Jim took an assignment as an operations officer for the 1st Fighter Group, and served a tour in Italy flying P-38s, in which he shot down a Me-109, on June 6, 1944. On the way to the Ploesti oil fields, Jim was leading a squadron of 16 P-38s. "Up ahead I spotted these two enemy aircraft. So I simply advanced the throttle ... and outdistanced my 15 wingmates, caught up with the two Germans and shot one of them down."

"Now the irony of this fact was that, I'd been home for years, when some guy who wants to write a book calls... and asks me how many victories did I have. I said eight. Then two or three weeks later, he calls back and says... 'you claimed you had eight victories and you only have seven.
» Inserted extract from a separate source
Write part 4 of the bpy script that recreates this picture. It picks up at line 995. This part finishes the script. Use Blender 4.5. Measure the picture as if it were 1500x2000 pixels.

I checked with the Air Force victories records department... Was I embarrassed! But I said, 'how can this be?'

Jim said after some correspondence back and forth with the records department, he discovered that on its movement from Bari to Naples, the Headquarters of the Fifteenth Air Force had lost six days of records, including those from June 6, 1944. "That's kind of easy to understand when you read about a mailman in Chicago dumping a whole bunch of mailbags in the river," Morehead chuckled.

When the Korean War broke out, Jim was pegged as an F-86 interceptor pilot. But the pipeline from America was effectively plugged when pilots already with jet fighter airtime were asked to stay for further tours of duty. Jim transitioned instead to fly fighter-bombers and ended up going to train the Taiwanese Air Force, to help Chiang Kai-Shek's pilots fly jets.

"I had hoped to bag an enemy plane in each theater - - the Southwest Pacific, the Mediterranean... If I had bagged a plane in Korea, I would have been one of the only pilots who bagged a plane in each theater he flew in."

Jim Morehead was awarded two Distinguished Service Crosses for his selfless role in helping stem Japanese advances in the Southwest Pacific. He was also one of the very early inductees to the Commemorative Air Force's Combat Airmen Hall of Fame. Today, Jim remains an avid hunter and sports fisherman.